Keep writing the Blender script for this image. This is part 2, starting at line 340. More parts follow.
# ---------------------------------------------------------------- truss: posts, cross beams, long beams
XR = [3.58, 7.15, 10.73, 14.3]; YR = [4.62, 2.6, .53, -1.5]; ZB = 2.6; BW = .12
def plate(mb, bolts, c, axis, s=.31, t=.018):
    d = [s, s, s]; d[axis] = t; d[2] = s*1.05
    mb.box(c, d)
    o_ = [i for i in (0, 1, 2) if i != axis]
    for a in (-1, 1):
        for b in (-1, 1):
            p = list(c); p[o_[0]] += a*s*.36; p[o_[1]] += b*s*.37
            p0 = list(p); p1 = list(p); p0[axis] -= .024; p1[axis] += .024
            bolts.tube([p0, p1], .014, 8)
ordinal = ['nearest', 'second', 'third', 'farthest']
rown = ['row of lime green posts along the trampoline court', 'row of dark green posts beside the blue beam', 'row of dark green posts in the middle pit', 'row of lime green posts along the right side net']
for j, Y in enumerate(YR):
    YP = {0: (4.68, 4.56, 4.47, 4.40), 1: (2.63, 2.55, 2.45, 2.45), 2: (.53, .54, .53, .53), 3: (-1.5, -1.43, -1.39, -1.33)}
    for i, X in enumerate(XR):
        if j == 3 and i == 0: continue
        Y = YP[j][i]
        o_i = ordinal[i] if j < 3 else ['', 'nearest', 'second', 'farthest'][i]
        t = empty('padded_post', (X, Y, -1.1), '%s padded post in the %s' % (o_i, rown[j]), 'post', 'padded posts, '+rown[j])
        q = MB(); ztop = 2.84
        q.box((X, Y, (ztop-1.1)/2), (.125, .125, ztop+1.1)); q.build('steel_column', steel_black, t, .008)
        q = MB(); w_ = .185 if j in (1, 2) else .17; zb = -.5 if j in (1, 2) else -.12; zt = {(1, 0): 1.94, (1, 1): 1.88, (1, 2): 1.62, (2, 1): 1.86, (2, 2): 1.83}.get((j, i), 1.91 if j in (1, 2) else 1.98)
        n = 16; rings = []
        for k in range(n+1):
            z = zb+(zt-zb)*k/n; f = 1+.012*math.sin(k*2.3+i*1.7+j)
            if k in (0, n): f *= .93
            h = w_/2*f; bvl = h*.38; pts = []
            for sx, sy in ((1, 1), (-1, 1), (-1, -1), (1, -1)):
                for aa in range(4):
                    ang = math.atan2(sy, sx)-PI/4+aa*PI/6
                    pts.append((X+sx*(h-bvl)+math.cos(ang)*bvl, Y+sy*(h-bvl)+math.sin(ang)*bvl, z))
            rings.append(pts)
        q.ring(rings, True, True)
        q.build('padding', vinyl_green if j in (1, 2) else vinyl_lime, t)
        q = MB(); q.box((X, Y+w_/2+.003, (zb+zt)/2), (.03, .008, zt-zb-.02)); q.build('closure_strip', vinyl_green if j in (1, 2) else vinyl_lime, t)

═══

Every line above should be retyped exactly as given.

◆ Problem solution:
Keep writing the Blender script for this image. This is part 2, starting at line 340. More parts follow.
# ---------------------------------------------------------------- truss: posts, cross beams, long beams
XR = [3.58, 7.15, 10.73, 14.3]; YR = [4.62, 2.6, .53, -1.5]; ZB = 2.6; BW = .12
def plate(mb, bolts, c, axis, s=.31, t=.018):
    d = [s, s, s]; d[axis] = t; d[2] = s*1.05
    mb.box(c, d)
    o_ = [i for i in (0, 1, 2) if i != axis]
    for a in (-1, 1):
        for b in (-1, 1):
            p = list(c); p[o_[0]] += a*s*.36; p[o_[1]] += b*s*.37
            p0 = list(p); p1 = list(p); p0[axis] -= .024; p1[axis] += .024
            bolts.tube([p0, p1], .014, 8)
ordinal = ['nearest', 'second', 'third', 'farthest']
rown = ['row of lime green posts along the trampoline court', 'row of dark green posts beside the blue beam', 'row of dark green posts in the middle pit', 'row of lime green posts along the right side net']
for j, Y in enumerate(YR):
    YP = {0: (4.68, 4.56, 4.47, 4.40), 1: (2.63, 2.55, 2.45, 2.45), 2: (.53, .54, .53, .53), 3: (-1.5, -1.43, -1.39, -1.33)}
    for i, X in enumerate(XR):
        if j == 3 and i == 0: continue
        Y = YP[j][i]
        o_i = ordinal[i] if j < 3 else ['', 'nearest', 'second', 'farthest'][i]
        t = empty('padded_post', (X, Y, -1.1), '%s padded post in the %s' % (o_i, rown[j]), 'post', 'padded posts, '+rown[j])
        q = MB(); ztop = 2.84
        q.box((X, Y, (ztop-1.1)/2), (.125, .125, ztop+1.1)); q.build('steel_column', steel_black, t, .008)
        q = MB(); w_ = .185 if j in (1, 2) else .17; zb = -.5 if j in (1, 2) else -.12; zt = {(1, 0): 1.94, (1, 1): 1.88, (1, 2): 1.62, (2, 1): 1.86, (2, 2): 1.83}.get((j, i), 1.91 if j in (1, 2) else 1.98)
        n = 16; rings = []
        for k in range(n+1):
            z = zb+(zt-zb)*k/n; f = 1+.012*math.sin(k*2.3+i*1.7+j)
            if k in (0, n): f *= .93
            h = w_/2*f; bvl = h*.38; pts = []
            for sx, sy in ((1, 1), (-1, 1), (-1, -1), (1, -1)):
                for aa in range(4):
                    ang = math.atan2(sy, sx)-PI/4+aa*PI/6
                    pts.append((X+sx*(h-bvl)+math.cos(ang)*bvl, Y+sy*(h-bvl)+math.sin(ang)*bvl, z))
            rings.append(pts)
        q.ring(rings, True, True)
        q.build('padding', vinyl_green if j in (1, 2) else vinyl_lime, t)
        q = MB(); q.box((X, Y+w_/2+.003, (zb+zt)/2), (.03, .008, zt-zb-.02)); q.build('closure_strip', vinyl_green if j in (1, 2) else vinyl_lime, t)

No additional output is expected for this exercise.